DATASET EXCERPT:
────────────────────────────────────────
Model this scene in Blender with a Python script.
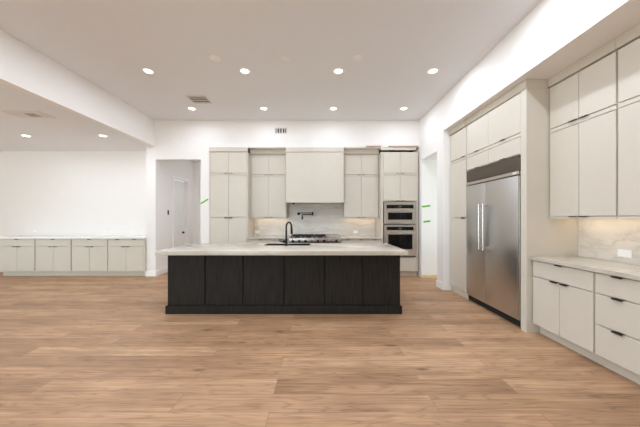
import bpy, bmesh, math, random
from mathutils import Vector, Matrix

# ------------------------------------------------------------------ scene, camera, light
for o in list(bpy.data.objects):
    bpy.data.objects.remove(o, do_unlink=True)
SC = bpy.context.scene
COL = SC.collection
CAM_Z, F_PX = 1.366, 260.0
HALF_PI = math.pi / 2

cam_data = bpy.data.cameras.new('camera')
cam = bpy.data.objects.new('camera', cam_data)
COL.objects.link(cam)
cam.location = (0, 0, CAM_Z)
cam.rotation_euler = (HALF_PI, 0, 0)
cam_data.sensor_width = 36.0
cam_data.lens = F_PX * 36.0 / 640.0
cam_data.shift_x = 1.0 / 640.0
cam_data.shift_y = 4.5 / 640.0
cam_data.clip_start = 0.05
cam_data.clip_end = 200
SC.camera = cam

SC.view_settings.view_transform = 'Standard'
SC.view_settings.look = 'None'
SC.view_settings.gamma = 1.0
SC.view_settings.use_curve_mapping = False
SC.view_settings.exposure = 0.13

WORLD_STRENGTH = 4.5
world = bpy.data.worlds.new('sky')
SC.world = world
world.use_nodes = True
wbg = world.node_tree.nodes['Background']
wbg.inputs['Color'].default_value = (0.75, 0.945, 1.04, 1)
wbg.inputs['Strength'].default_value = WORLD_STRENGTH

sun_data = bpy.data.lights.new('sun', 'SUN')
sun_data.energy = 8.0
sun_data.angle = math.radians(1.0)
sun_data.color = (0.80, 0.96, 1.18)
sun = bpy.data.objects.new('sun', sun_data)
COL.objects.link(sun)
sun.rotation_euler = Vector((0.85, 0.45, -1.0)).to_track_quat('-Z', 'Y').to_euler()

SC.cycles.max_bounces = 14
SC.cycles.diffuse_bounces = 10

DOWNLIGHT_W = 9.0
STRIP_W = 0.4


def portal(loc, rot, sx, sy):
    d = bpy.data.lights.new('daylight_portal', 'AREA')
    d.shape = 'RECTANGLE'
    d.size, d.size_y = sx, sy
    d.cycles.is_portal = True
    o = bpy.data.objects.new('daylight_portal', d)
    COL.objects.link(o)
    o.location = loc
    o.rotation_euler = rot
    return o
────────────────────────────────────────
Say how many lines have the string "scene" in them, offering no words beyond the number.

3